On 07/26/2018 02:38 AM, Richard Biener wrote:
On Wed, Jul 25, 2018 at 5:54 PM Martin Sebor <mse...@gmail.com> wrote:
On 07/25/2018 08:57 AM, Jakub Jelinek wrote:
On Wed, Jul 25, 2018 at 08:54:13AM -0600, Martin Sebor wrote:
I don't mean for the special value to be used except internally
for the defaults. Otherwise, users wanting to override the default
will choose a value other than it. I'm happy to document it in
the .opt file for internal users though.
-1 has the documented effect of disabling the warnings altogether
(-1 is SIZE_MAX) so while I agree that -1 looks better it doesn't
work. (It would need more significant changes.)
The variable is signed, so -1 is not SIZE_MAX. Even if -1 disables it, you
could use e.g. -2 or other negative value for the other special case.
The -Wxxx-larger-than=N distinguish three ranges of argument
values (treated as unsigned):
1. [0, HOST_WIDE_INT_MAX)
2. HOST_WIDE_INT_MAX
3. [HOST_WIDE_INT_MAX + 1, Infinity)
But it doesn't make sense for those to be host dependent.
It isn't when the values are handled by each warning. That's
also the point of this patch: to remove this (unintended)
dependency.
I think numerical user input should be limited to [0, ptrdiff_max]
and cases (1) and (2) should be simply merged, I see no value
in distinguishing them. -Wxxx-larger-than should be aliased
to [0, ptrdiff_max], case (3) is achieved by -Wno-xxx-larger-than.

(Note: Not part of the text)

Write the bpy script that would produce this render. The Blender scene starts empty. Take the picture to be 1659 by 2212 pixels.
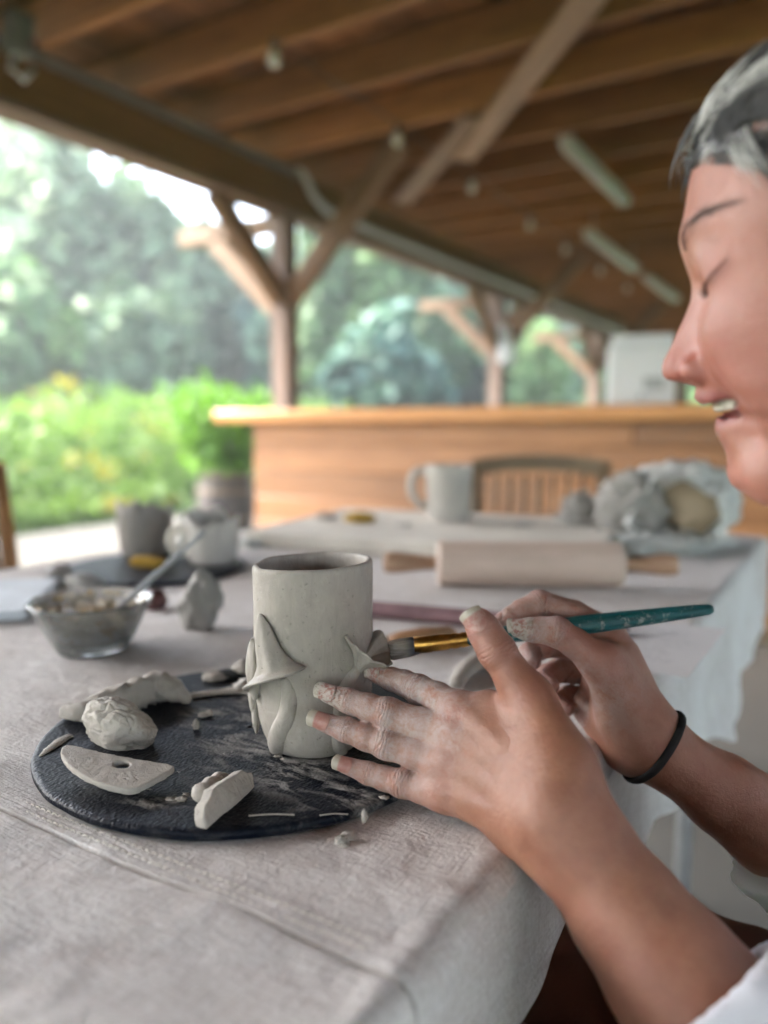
import bpy, bmesh, math, random
import numpy as np
from mathutils import Vector, Matrix, Euler

# ---------------------------------------------------------------- camera, sky, sun, exposure
R = math.radians
scene = bpy.context.scene
FPX, PITCH, YAW = 1662.0, 0.1093, R(31.3)      # focal length measured on a 1659 px wide copy of the photo
CAM = np.array([0.0, 0.0, 0.987])
cam_d = bpy.data.cameras.new("camera")
cam = bpy.data.objects.new("camera", cam_d)
scene.collection.objects.link(cam)
scene.camera = cam
cam.location = CAM
cam.rotation_euler = (R(90) - PITCH, 0, YAW)
cam_d.sensor_fit = 'HORIZONTAL'
cam_d.sensor_width = 36.0
cam_d.lens = 36.0 * FPX / 1659.0
cam_d.clip_start = 0.02
cam_d.clip_end = 600
cam_d.dof.use_dof = True
cam_d.dof.focus_distance = 0.490
cam_d.dof.aperture_fstop = (cam_d.lens / 1000.0) / 0.0103

world = bpy.data.worlds.new("World")
scene.world = world
world.use_nodes = True
wn = world.node_tree.nodes
bgn = wn["Background"]
sky = wn.new("ShaderNodeTexSky")
sky.sky_type = 'NISHITA'
sky.sun_disc = False
SUN_ELEV, SUN_ROT = R(48), R(-110)
sky.sun_elevation = SUN_ELEV
sky.sun_rotation = SUN_ROT
sky.air_density = 1.0
sky.dust_density = 4.0
sky.ozone_density = 1.0
hsv = wn.new("ShaderNodeHueSaturation")               # overcast: a paler sky all round
hsv.inputs["Saturation"].default_value = 0.72
world.node_tree.links.new(sky.outputs[0], hsv.inputs["Color"])
world.node_tree.links.new(hsv.outputs[0], bgn.inputs[0])
bgn.inputs[1].default_value = 0.15
sun_d = bpy.data.lights.new("sun", 'SUN')
sun_d.energy = 1.5
sun_d.angle = R(14)
sun_d.color = (1.0, 0.95, 0.88)
sun = bpy.data.objects.new("sun", sun_d)
scene.collection.objects.link(sun)
sdir = Vector((math.sin(SUN_ROT) * math.cos(SUN_ELEV), math.cos(SUN_ROT) * math.cos(SUN_ELEV), math.sin(SUN_ELEV)))
sun.rotation_euler = sdir.to_track_quat('Z', 'Y').to_euler()
sun.location = (-20, 0, 30)

scene.view_settings.view_transform = 'Standard'
scene.view_settings.look = 'None'
scene.view_settings.gamma = 1.0
scene.view_settings.use_curve_mapping = False
scene.view_settings.exposure = 3.95
scene.render.engine = 'CYCLES'
scene.cycles.use_denoising = True
scene.cycles.max_bounces = 8
scene.cycles.diffuse_bounces = 5
scene.cycles.glossy_bounces = 3
scene.cycles.transmission_bounces = 6
scene.cycles.transparent_max_bounces = 6
scene.cycles.sample_clamp_indirect = 6
scene.cycles.caustics_reflective = False
scene.cycles.caustics_refractive = False

T = 0.76                                      # table top height
rng = np.random.default_rng(7)
random.seed(7)

# ---------------------------------------------------------------- measuring the photo
def ray(px, py):
    x = (px - 829.5) / FPX
    u = -(py - 1106) / FPX
    c, s = math.cos(PITCH), math.sin(PITCH)
    d = (x, c + u * s, -s + u * c)
    ca, sa = math.cos(YAW), math.sin(YAW)
    return np.array([d[0] * ca - d[1] * sa, d[0] * sa + d[1] * ca, d[2]])
def P(px, py, d): return CAM + ray(px, py) * d
def G(px, py, z=T):
    r = ray(px, py)
    return CAM + r * ((z - CAM[2]) / r[2])
CAM_RIGHT = np.array([math.cos(YAW), math.sin(YAW), 0])
CAM_FWD = np.array([-math.sin(YAW), math.cos(YAW), 0])
UP = np.array([0, 0, 1.0])

# ---------------------------------------------------------------- objects, names and labels
def link(o, parent=None):
    scene.collection.objects.link(o)
    if parent is not None:
        o.parent = parent
    return o
def tag(o, label=None, cat=None, group=None, kind=None):
    if label: o["label"] = label
    if cat: o["category"] = cat
    if group: o["group"] = group
    if kind: o["kind"] = kind
    return o
def thing(name, label, cat, loc=(0, 0, 0), rot=(0, 0, 0), group=None):
    o = bpy.data.objects.new(name, None)
    o.empty_display_size = 0.05
    o.location = Vector(loc)
    o.rotation_euler = rot
    link(o)
    return tag(o, label, cat, group)
def mesh_obj(name, verts, faces, mat, parent=None, smooth=True, attrs=None, loc=None, rot=None, mat_idx=None):
    me = bpy.data.meshes.new(name)
    verts = np.asarray(verts, dtype=np.float32)
    if isinstance(faces, np.ndarray) and faces.ndim == 2:
        n, k = faces.shape
        me.vertices.add(len(verts)); me.vertices.foreach_set("co", verts.ravel())
        me.loops.add(n * k); me.loops.foreach_set("vertex_index", faces.astype(np.int32).ravel())
        me.polygons.add(n)
        me.polygons.foreach_set("loop_start", np.arange(0, n * k, k, dtype=np.int32))
        me.update(calc_edges=True); me.validate()
    else:
        me.from_pydata([tuple(v) for v in verts], [], [tuple(int(i) for i in f) for f in faces])
        me.update()
    if attrs:
        for an, av in attrs.items():
            a = me.attributes.new(an, 'FLOAT', 'POINT')
            a.data.foreach_set("value", np.asarray(av, dtype=np.float32))
    for m in (mat if isinstance(mat, (list, tuple)) else [mat]):
        me.materials.append(m)
    if smooth:
        me.polygons.foreach_set("use_smooth", np.ones(len(me.polygons), dtype=bool))
    o = bpy.data.objects.new(name, me)
    if loc is not None: o.location = Vector(loc)
    if rot is not None: o.rotation_euler = rot
    return link(o, parent)
def share(name, src, parent=None, matrix=None):
    o = bpy.data.objects.new(name, src.data)
    link(o, parent)
    if matrix is not None: o.matrix_basis = matrix
    return o
def frame(x, z=(0, 0, 1), loc=(0, 0, 0)):
    """matrix whose local X runs along x, local Z near z"""
    x = Vector(x).normalized(); z = Vector(z)
    y = z.cross(x)
    if y.length < 1e-5: y = Vector((0, 1, 0)).cross(x)
    y.normalize(); z = x.cross(y)
    m = Matrix((x, y, z)).transposed().to_4x4()
    m.translation = Vector(loc)
    return m
def box_mesh(sx, sy, sz, bevel=0.0, seg=1):
    bm = bmesh.new()
    bmesh.ops.create_cube(bm, size=1)
    bmesh.ops.scale(bm, vec=(sx, sy, sz), verts=bm.verts)
    if bevel:
        bmesh.ops.bevel(bm, geom=bm.edges[:], offset=bevel, segments=seg, affect='EDGES', profile=0.6)
    return bm
def bm_obj(name, bm, mat, parent=None, matrix=None, smooth=False):
    me = bpy.data.meshes.new(name)
    bm.to_mesh(me); bm.free()
    me.materials.append(mat)
    if smooth: me.polygons.foreach_set("use_smooth", np.ones(len(me.polygons), dtype=bool))
    o = bpy.data.objects.new(name, me)
    link(o, parent)
    if matrix is not None: o.matrix_basis = matrix
    return o
def bar(name, a, b, w, h, mat, parent=None, up=(0, 0, 1), bevel=0.006):
    a, b = Vector(a), Vector(b)
    return bm_obj(name, box_mesh((b - a).length, w, h, bevel), mat, parent, frame(b - a, up, (a + b) / 2))
def tube_np(pts, radii, n=10, caps=True):
    pts = np.asarray(pts, float); m = len(pts)
    radii = np.broadcast_to(np.asarray(radii, float), (m,))
    tg = np.gradient(pts, axis=0); tg /= np.linalg.norm(tg, axis=1)[:, None] + 1e-12
    ref = np.array([0, 0, 1.0]) if abs(tg[0][2]) < 0.9 else np.array([1.0, 0, 0])
    V = []; nrm = np.cross(tg[0], ref); nrm /= np.linalg.norm(nrm)
    th = np.linspace(0, 2 * np.pi, n, endpoint=False)
    for i in range(m):
        nrm = nrm - tg[i] * nrm.dot(tg[i]); nrm /= np.linalg.norm(nrm) + 1e-12
        bn = np.cross(tg[i], nrm)
        V.append(pts[i] + radii[i] * (np.cos(th)[:, None] * nrm + np.sin(th)[:, None] * bn))
    V = np.concatenate(V); F = []
    for i in range(m - 1):
        for j in range(n):
            F.append((i * n + j, i * n + (j + 1) % n, (i + 1) * n + (j + 1) % n, (i + 1) * n + j))
    if caps:
        F.append(tuple(range(n - 1, -1, -1))); F.append(tuple(range((m - 1) * n, m * n)))
    return V, F
def lathe_np(prof, n=48, close_axis=True):
    V = []; F = []
    th = np.linspace(0, 2 * np.pi, n, endpoint=False)
    for r, z in prof:
        V.append(np.stack([r * np.cos(th), r * np.sin(th), np.full(n, z)], 1))
    V = np.concatenate(V)
    for i in range(len(prof) - 1):
        for j in range(n):
            F.append((i * n + j, i * n + (j + 1) % n, (i + 1) * n + (j + 1) % n, (i + 1) * n + j))
    if close_axis:
        F.append(tuple(range(n - 1, -1, -1)))
        F.append(tuple(range((len(prof) - 1) * n, len(prof) * n)))
    return V, F
def merge(parts):
    V = []; F = []; o = 0
    for v, f in parts:
        V.append(np.asarray(v)); F += [tuple(i + o for i in q) for q in f]; o += len(v)
    return np.concatenate(V), F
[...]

I think you are over-engineering this and the user-interface is
awful.
Thank you.
I agree that what you describe would be the ideal solution.
As I explained in the description of the patch, I did consider
handling PTRDIFF_MAX but the target-dependent value is not
available at the time the option argument is processed. We
don't even know yet what the target data model is.
This is the best I came up with. What do you suggest instead?